**Task:** Write out exactly the lines below that run from the one containing "Write a Blender" through the one containing "return CP+d*(val-CP[ax])/d[ax]", both included, with no other lines.

**Material for the task:**
━━━━━━━━━━

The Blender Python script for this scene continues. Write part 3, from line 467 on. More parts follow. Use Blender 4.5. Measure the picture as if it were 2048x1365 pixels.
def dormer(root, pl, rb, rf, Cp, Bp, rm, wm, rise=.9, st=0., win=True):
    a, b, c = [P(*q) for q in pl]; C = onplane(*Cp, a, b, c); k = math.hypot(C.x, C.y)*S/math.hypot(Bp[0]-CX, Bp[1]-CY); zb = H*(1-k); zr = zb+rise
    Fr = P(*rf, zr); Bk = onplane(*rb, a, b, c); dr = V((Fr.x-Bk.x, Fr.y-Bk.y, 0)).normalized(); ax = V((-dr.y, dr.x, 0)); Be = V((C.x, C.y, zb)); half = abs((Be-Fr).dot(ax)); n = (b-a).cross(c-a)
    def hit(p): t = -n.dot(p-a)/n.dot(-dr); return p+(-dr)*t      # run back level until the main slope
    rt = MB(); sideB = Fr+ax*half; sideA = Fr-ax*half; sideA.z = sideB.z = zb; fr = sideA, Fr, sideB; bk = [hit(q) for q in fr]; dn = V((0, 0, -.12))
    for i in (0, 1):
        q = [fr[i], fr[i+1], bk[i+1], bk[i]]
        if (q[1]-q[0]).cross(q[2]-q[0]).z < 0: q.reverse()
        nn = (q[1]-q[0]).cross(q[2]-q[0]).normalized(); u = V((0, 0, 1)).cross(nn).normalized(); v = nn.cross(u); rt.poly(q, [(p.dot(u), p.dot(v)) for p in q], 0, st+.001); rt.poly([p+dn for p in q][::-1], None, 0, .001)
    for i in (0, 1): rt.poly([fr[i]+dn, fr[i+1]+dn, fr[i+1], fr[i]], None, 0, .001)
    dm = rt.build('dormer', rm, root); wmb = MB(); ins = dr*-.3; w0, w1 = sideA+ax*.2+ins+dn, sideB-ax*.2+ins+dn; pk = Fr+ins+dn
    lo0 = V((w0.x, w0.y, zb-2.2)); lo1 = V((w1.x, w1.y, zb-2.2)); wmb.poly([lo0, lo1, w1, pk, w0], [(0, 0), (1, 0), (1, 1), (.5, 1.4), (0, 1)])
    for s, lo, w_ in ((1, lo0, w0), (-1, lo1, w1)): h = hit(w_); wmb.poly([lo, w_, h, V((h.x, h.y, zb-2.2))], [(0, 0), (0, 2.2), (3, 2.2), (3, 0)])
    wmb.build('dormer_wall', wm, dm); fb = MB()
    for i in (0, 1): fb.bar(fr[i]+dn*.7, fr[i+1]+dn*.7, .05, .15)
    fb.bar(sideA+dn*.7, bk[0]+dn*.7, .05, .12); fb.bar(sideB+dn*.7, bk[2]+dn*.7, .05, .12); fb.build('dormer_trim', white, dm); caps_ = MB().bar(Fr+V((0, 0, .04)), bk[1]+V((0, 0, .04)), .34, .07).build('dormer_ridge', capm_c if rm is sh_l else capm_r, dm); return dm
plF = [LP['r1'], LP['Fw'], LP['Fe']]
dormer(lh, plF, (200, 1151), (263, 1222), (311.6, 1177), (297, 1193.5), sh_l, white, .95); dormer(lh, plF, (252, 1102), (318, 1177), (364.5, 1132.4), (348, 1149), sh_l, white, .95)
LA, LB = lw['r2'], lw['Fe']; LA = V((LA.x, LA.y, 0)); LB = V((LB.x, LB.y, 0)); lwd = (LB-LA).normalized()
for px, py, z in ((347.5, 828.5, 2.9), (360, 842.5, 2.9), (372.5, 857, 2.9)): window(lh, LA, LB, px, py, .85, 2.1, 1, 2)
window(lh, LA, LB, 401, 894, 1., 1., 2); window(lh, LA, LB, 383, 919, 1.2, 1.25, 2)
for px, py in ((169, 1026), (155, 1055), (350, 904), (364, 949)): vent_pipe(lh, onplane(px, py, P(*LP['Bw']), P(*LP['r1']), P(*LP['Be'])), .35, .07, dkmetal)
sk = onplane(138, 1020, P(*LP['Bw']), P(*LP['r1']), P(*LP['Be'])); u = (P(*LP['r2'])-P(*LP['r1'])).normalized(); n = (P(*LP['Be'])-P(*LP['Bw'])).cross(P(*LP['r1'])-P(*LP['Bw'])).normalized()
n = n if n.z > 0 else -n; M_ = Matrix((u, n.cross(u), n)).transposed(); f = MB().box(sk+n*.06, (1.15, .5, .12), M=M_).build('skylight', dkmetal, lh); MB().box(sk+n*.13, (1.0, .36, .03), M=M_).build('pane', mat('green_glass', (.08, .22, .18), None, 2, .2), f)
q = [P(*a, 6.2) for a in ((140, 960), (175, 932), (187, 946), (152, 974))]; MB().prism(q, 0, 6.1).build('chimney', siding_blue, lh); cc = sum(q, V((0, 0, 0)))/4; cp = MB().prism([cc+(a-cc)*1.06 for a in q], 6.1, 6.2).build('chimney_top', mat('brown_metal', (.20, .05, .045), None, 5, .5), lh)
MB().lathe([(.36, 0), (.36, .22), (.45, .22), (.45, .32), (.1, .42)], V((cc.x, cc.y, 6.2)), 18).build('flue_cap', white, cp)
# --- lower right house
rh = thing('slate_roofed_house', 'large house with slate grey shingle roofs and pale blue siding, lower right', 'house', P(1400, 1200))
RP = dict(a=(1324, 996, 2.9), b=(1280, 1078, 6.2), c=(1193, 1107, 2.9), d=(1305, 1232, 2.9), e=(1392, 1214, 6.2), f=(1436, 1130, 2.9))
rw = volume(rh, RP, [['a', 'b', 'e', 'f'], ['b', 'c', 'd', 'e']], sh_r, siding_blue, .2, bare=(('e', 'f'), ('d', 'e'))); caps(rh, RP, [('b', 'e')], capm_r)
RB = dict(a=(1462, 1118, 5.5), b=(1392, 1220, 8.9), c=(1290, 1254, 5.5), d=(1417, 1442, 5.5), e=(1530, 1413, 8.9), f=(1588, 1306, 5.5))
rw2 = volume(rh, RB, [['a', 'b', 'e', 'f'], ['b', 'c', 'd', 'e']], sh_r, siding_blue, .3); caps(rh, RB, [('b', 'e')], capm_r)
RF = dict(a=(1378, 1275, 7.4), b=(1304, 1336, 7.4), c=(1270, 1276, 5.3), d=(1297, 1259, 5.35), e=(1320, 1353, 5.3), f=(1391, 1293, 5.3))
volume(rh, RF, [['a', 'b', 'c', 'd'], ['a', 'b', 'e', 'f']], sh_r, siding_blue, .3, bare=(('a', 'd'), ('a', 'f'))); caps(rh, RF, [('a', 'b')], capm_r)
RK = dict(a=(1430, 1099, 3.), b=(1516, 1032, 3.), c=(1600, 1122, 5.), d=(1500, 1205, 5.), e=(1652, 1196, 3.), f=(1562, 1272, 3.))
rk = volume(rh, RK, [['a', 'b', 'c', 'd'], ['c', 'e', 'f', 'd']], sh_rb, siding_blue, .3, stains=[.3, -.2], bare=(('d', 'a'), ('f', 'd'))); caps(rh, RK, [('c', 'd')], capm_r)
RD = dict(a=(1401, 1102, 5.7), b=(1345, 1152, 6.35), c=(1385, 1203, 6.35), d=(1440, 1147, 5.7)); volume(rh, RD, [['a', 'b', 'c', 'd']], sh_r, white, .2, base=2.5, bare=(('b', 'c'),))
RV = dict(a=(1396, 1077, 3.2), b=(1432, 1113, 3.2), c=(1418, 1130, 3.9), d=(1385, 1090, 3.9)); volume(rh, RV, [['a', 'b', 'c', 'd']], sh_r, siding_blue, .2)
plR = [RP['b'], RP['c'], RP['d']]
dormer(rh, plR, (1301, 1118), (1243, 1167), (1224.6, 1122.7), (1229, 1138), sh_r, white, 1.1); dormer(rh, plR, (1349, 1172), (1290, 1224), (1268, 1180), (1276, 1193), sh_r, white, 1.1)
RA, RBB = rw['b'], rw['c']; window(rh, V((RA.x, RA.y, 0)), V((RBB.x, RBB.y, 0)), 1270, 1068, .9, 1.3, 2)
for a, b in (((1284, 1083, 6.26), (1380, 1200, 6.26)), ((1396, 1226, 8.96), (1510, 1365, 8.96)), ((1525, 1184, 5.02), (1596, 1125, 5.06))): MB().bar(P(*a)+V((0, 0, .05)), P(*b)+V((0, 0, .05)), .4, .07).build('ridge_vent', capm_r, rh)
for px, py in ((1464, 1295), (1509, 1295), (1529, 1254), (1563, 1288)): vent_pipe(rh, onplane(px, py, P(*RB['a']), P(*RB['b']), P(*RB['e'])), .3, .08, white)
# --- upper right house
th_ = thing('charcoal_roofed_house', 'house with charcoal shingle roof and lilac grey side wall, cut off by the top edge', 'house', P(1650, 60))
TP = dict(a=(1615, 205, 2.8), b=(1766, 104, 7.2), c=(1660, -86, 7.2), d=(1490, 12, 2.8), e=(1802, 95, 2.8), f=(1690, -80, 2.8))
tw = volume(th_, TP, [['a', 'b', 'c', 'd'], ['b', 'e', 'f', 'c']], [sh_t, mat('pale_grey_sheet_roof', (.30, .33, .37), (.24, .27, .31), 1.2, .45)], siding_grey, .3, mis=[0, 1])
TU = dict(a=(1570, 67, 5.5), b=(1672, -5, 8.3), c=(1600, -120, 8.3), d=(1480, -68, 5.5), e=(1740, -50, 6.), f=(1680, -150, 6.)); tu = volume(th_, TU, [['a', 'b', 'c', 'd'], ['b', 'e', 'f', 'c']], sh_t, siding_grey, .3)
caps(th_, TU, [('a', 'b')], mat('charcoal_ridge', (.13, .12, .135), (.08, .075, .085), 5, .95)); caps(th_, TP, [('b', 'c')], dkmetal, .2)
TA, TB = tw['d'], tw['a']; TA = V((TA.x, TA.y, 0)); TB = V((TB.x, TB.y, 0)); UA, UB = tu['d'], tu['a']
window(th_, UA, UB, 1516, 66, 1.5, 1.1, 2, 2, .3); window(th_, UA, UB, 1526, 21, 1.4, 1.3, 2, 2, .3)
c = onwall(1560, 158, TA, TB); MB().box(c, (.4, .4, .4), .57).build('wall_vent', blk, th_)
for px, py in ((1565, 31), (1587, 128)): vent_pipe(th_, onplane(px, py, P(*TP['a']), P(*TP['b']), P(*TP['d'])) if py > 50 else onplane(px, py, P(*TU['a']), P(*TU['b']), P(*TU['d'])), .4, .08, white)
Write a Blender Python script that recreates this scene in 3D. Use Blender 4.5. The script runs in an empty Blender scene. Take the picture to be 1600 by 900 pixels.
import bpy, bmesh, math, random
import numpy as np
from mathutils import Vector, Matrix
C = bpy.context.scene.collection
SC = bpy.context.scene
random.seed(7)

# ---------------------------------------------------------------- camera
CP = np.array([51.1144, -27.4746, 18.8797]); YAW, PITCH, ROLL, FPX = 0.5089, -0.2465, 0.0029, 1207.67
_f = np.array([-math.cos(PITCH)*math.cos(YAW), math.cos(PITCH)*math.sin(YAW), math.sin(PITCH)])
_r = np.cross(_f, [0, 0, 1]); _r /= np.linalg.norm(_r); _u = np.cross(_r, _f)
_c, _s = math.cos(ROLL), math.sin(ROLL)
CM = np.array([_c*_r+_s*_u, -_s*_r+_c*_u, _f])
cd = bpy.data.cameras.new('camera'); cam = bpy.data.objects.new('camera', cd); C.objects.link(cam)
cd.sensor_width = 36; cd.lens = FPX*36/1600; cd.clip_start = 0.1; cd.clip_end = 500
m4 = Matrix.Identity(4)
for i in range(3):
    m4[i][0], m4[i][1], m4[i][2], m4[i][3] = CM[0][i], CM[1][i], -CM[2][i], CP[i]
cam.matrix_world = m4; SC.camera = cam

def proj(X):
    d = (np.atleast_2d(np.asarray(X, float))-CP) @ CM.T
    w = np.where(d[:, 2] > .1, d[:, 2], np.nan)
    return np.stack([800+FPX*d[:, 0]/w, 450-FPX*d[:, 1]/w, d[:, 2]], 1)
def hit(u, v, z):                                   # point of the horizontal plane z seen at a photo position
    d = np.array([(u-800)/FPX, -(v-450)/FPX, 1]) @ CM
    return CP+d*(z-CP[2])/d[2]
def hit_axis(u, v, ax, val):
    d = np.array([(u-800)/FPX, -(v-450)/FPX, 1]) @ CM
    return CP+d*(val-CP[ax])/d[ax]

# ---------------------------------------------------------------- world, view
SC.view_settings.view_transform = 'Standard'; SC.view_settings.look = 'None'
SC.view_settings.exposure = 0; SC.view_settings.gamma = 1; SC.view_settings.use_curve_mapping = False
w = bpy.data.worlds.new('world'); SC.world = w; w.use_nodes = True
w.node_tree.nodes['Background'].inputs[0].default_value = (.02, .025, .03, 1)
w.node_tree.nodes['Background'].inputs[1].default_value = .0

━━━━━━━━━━

**Output:**
Write a Blender Python script that recreates this scene in 3D. Use Blender 4.5. The script runs in an empty Blender scene. Take the picture to be 1600 by 900 pixels.
import bpy, bmesh, math, random
import numpy as np
from mathutils import Vector, Matrix
C = bpy.context.scene.collection
SC = bpy.context.scene
random.seed(7)

# ---------------------------------------------------------------- camera
CP = np.array([51.1144, -27.4746, 18.8797]); YAW, PITCH, ROLL, FPX = 0.5089, -0.2465, 0.0029, 1207.67
_f = np.array([-math.cos(PITCH)*math.cos(YAW), math.cos(PITCH)*math.sin(YAW), math.sin(PITCH)])
_r = np.cross(_f, [0, 0, 1]); _r /= np.linalg.norm(_r); _u = np.cross(_r, _f)
_c, _s = math.cos(ROLL), math.sin(ROLL)
CM = np.array([_c*_r+_s*_u, -_s*_r+_c*_u, _f])
cd = bpy.data.cameras.new('camera'); cam = bpy.data.objects.new('camera', cd); C.objects.link(cam)
cd.sensor_width = 36; cd.lens = FPX*36/1600; cd.clip_start = 0.1; cd.clip_end = 500
m4 = Matrix.Identity(4)
for i in range(3):
    m4[i][0], m4[i][1], m4[i][2], m4[i][3] = CM[0][i], CM[1][i], -CM[2][i], CP[i]
cam.matrix_world = m4; SC.camera = cam

def proj(X):
    d = (np.atleast_2d(np.asarray(X, float))-CP) @ CM.T
    w = np.where(d[:, 2] > .1, d[:, 2], np.nan)
    return np.stack([800+FPX*d[:, 0]/w, 450-FPX*d[:, 1]/w, d[:, 2]], 1)
def hit(u, v, z):                                   # point of the horizontal plane z seen at a photo position
    d = np.array([(u-800)/FPX, -(v-450)/FPX, 1]) @ CM
    return CP+d*(z-CP[2])/d[2]
def hit_axis(u, v, ax, val):
    d = np.array([(u-800)/FPX, -(v-450)/FPX, 1]) @ CM
    return CP+d*(val-CP[ax])/d[ax]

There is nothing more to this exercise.